Cada vez que voy a IKEA, me contracturo la espalda. Así que  lo que me ahorro por un lado me lo gasto en el fisio. Pero nada que no compense esa sensación de autosuficiencia que otorga coger de la estantería M-4, supongamos, una balda con endiablado nombre sueco que luego no encaja en el hueco donde pensabas colgarla (porque medir está sobrevalorado, ya tú sabes).
Me costa que esto no tiene ningún interés, pero ya que desde aquí hago befa y mofa de mis semejantes, hoy seré yo misma el objeto de escarnio para compensar.

A las madres divorciadas y amas de casa mejorables nos da de vez en cuando por ponernos a prueba y demostrar al mundo que podemos. Yes, we can. Y aunque mis allegados ya se lo saben (dejad de leer right now), el fin de semana pasado me lo pasé deslomada por los armarios de mi casa en un sube caja-baja-caja-tira ropa-limpia-cajón frenéticos que terminó con una excursión a ese centro comercial del infierno petado de familias que te demuestran que la familia es una unidad diabólica de destino y cajeras que fingen ser amables porque las vigilan con cámaras de seguridad.

No contenta con mi hazaña, al llegar a casa encendí mi MAC (mi más mejor amigo) y dediqué hora y cuarto a hacer mi pedido de Mercadona (la marca blanca de la sangre azul). Concentrada como si estuviera guiando el aterrizaje de un cohete en Arizona, fui dándole al clic en todos los productos que una madre debe acarrear para que el Defensor del Menor le haga la ola en una inspección fortuita. Sin escatimar. Tres días después el pedido llegó a casa mientras yo estaba en el trabajo, y mi nueva ángel de la guarda me llamó por teléfono.

Parte del botín lácteo

-Verás, cariño (así me llama y me encanta), creo que te has equivocado. Acaban de subir 144 litros de leche. El señor ha tenido que hacer varios viajes. Cree que somos un comedor social o una guardería.

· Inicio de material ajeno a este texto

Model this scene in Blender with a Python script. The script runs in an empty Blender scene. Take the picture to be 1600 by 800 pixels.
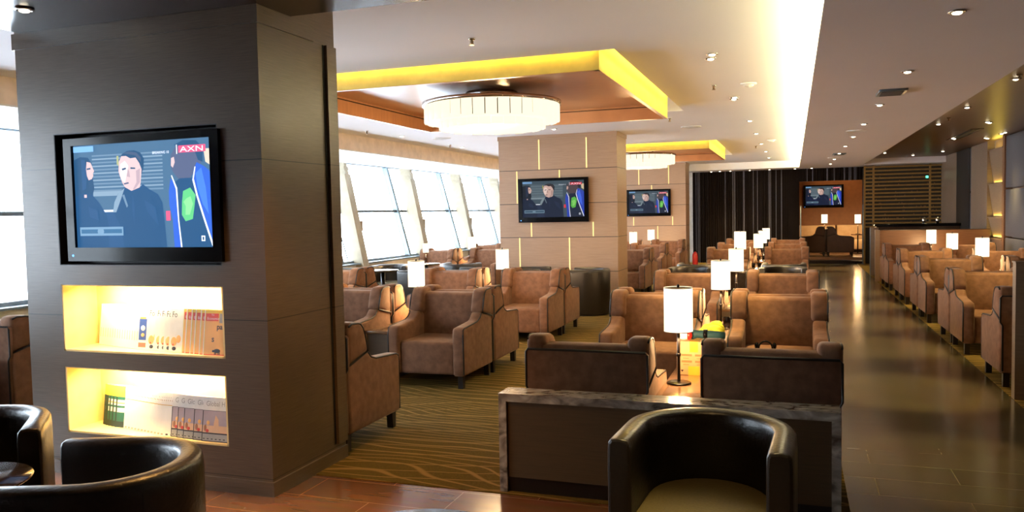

Efectivamente, en lugar de comprar 24 litros había comprado 24 cajas de seis litros. Si como ama de casa soy un crack, como despensera de colegio mayor no tendría precio.

Entre la contractura y la humillación, llegué a la camilla del fisio, que llegó a una conclusión inmediata: “debiste subir y bajar cajas de media tonelada, porque tienes los músculos agarrotados”.

-Es que media tonelada para mí son 120.000 kilos, grosso modo. Me pasa con la leche de Mercadona y me pasa en general.

Con tanta confusión, he soñado que hoy iba camino de una boda (ese es el plan) y paraba en una gasolinera enmedio de la nada a repostar. Después, pedía tres cafés con leche al camarero, que miraba buscando al resto de la familia, y me los bebía uno tras otro, para dirigirme a la tienda anexa a por cinco periódicos idénticos.

Al volver al coche, abría la maleta y comprobaba con horror que estaba medio vacía. Mi vestido negro de satén tendría que llevarlo con las zapatillas de correr y una sudadera costrosa. El único estilismo completo que se abría ante mis ojos no se lo pondría ni Lady Gaga en sus momentos más mamarrachos. Regresar a casa eran doce horas de coche. Así que me senté y fui leyendo los cinco periódicos, uno a uno, convencida de que ese era mi karma por ser tan desastrosa en las intendencias domésticas.

Al despestar he experimentado ese alivio de la pesadilla interrumpida y me he apresurado a la cocina a ver si todo había sido un mal sueño.

Los 244 litros me esperaban allí, quietecitos.

P.D. Me llamo V. y trato con esfuerzo de ser madre aceptable, profesional solvente y discreta ama de casa, pero no siempre lo consigo. En mi adolescencia suspendía matemáticas pero las letras son mi camino de Oz y mi diván para curarme de la certeza de que dos y dos son 120. De que la imaginación, esa que me alimenta, a veces se lo cobra caro y convierte mi casa en un almacén de leche sin lactosa. El arranque perfecto para un relato sobre una loca que ha oído que estalla la guerra y se refugia con sus hijas para no salir jamás.